Portsmouth Naval Shipyard also faces a problem of changing technology. It specializes in refueling the older Los Angeles class submarines, a two-year process that requires removing the reactor. But submarines that never need refueling are gradually replacing these older submarines.

The USS Honolulu, commissioned in 1985, is the Navy's last submarine that will need refueling, a job scheduled for around 2007, said John Pike, a military scholar at GlobalSecurity.org in Alexandria, Va.

When that job is finished, the Maine shipyard will lose much of its military value, he said.

When he looks at the nation's other bases, he said, it's hard to figure how the military could justify closing them. But in the Kittery shipyard's case, he said, he can see why: The base is becoming obsolete.

"It looks like Portsmouth may be road kill," he said.

The official Navy view is that the nation's four naval shipyards - along with private shipyards - can operate together as "one shipyard."
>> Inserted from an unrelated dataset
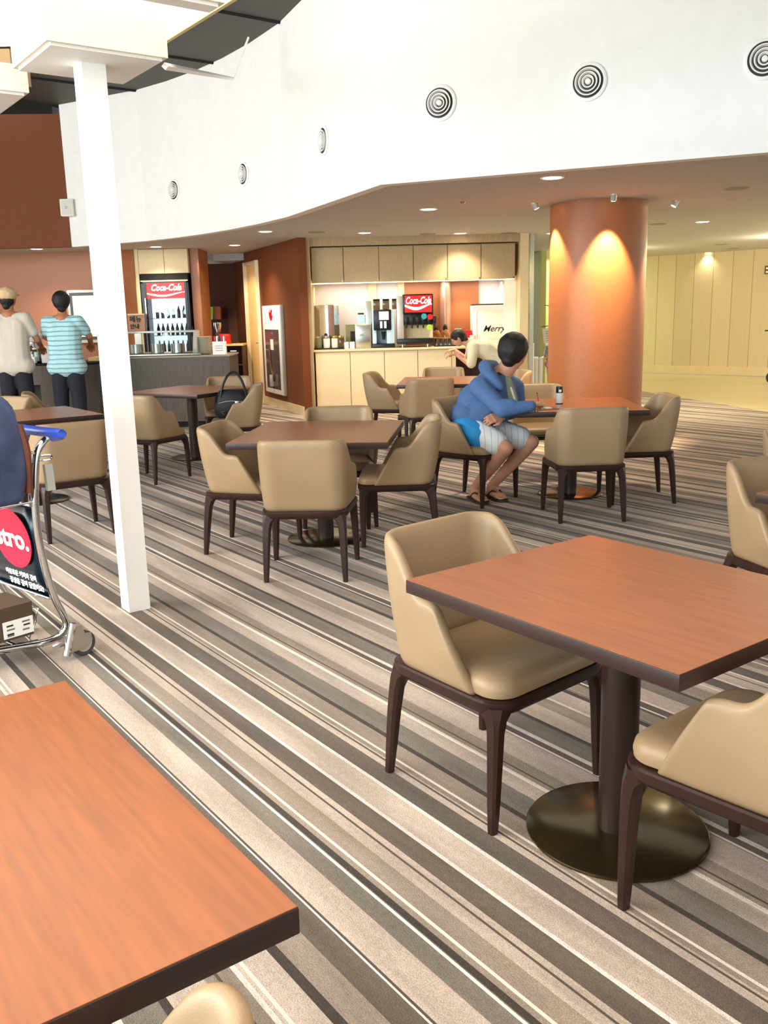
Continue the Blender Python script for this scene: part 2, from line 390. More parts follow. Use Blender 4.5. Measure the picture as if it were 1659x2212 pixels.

The concept allows the Navy to be more efficient with its shipyards and gives it more flexibility to move work around the yards where and when it's needed, said Shirley Copeland, a spokesperson for the Naval Sea Systems Command

But there is only so much work to go around. In 1987, there were 594 ships. There are now 288 ships, a decline of more than 50 percent.

"How big a navy are we going to have? That's the most important question," said Art Collins, executive director of the Hampton Roads Planning District Commission, a planning agency for communities in the Norfolk region.

He said the people who work on ships and submarines in Maine and Virginia share the same fate.

"If we are going to have a 250-ship navy, he said, "then we are both in trouble."